Data extract:

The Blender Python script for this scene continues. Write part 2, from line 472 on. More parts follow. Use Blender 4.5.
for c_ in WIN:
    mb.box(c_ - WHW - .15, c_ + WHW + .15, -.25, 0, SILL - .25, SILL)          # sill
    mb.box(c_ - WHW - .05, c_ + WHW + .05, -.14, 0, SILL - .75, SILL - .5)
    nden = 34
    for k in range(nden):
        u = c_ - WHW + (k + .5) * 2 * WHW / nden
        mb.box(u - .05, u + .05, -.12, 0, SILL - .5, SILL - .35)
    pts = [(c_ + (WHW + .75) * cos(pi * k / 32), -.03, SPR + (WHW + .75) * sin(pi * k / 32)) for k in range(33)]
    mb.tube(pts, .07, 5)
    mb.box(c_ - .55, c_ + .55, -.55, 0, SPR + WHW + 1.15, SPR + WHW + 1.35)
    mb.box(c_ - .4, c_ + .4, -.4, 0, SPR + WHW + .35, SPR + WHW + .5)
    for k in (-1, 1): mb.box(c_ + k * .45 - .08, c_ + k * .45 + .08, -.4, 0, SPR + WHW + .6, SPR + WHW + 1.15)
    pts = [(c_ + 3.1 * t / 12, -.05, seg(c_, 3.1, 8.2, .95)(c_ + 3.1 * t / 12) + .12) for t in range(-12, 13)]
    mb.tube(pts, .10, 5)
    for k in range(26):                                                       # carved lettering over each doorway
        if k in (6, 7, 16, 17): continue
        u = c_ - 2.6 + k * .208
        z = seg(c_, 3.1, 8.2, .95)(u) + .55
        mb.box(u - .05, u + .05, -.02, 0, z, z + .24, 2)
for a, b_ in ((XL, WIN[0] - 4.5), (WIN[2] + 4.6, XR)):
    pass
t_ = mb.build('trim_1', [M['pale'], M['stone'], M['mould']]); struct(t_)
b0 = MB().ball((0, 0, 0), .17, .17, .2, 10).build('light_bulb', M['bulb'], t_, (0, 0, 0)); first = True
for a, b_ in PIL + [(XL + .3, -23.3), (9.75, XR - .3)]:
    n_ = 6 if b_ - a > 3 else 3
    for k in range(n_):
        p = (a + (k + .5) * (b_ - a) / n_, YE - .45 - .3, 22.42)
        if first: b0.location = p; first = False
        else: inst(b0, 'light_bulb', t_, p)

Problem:
Set down the material above again, word for word.

Output:
The Blender Python script for this scene continues. Write part 2, from line 472 on. More parts follow. Use Blender 4.5.
for c_ in WIN:
    mb.box(c_ - WHW - .15, c_ + WHW + .15, -.25, 0, SILL - .25, SILL)          # sill
    mb.box(c_ - WHW - .05, c_ + WHW + .05, -.14, 0, SILL - .75, SILL - .5)
    nden = 34
    for k in range(nden):
        u = c_ - WHW + (k + .5) * 2 * WHW / nden
        mb.box(u - .05, u + .05, -.12, 0, SILL - .5, SILL - .35)
    pts = [(c_ + (WHW + .75) * cos(pi * k / 32), -.03, SPR + (WHW + .75) * sin(pi * k / 32)) for k in range(33)]
    mb.tube(pts, .07, 5)
    mb.box(c_ - .55, c_ + .55, -.55, 0, SPR + WHW + 1.15, SPR + WHW + 1.35)
    mb.box(c_ - .4, c_ + .4, -.4, 0, SPR + WHW + .35, SPR + WHW + .5)
    for k in (-1, 1): mb.box(c_ + k * .45 - .08, c_ + k * .45 + .08, -.4, 0, SPR + WHW + .6, SPR + WHW + 1.15)
    pts = [(c_ + 3.1 * t / 12, -.05, seg(c_, 3.1, 8.2, .95)(c_ + 3.1 * t / 12) + .12) for t in range(-12, 13)]
    mb.tube(pts, .10, 5)
    for k in range(26):                                                       # carved lettering over each doorway
        if k in (6, 7, 16, 17): continue
        u = c_ - 2.6 + k * .208
        z = seg(c_, 3.1, 8.2, .95)(u) + .55
        mb.box(u - .05, u + .05, -.02, 0, z, z + .24, 2)
for a, b_ in ((XL, WIN[0] - 4.5), (WIN[2] + 4.6, XR)):
    pass
t_ = mb.build('trim_1', [M['pale'], M['stone'], M['mould']]); struct(t_)
b0 = MB().ball((0, 0, 0), .17, .17, .2, 10).build('light_bulb', M['bulb'], t_, (0, 0, 0)); first = True
for a, b_ in PIL + [(XL + .3, -23.3), (9.75, XR - .3)]:
    n_ = 6 if b_ - a > 3 else 3
    for k in range(n_):
        p = (a + (k + .5) * (b_ - a) / n_, YE - .45 - .3, 22.42)
        if first: b0.location = p; first = False
        else: inst(b0, 'light_bulb', t_, p)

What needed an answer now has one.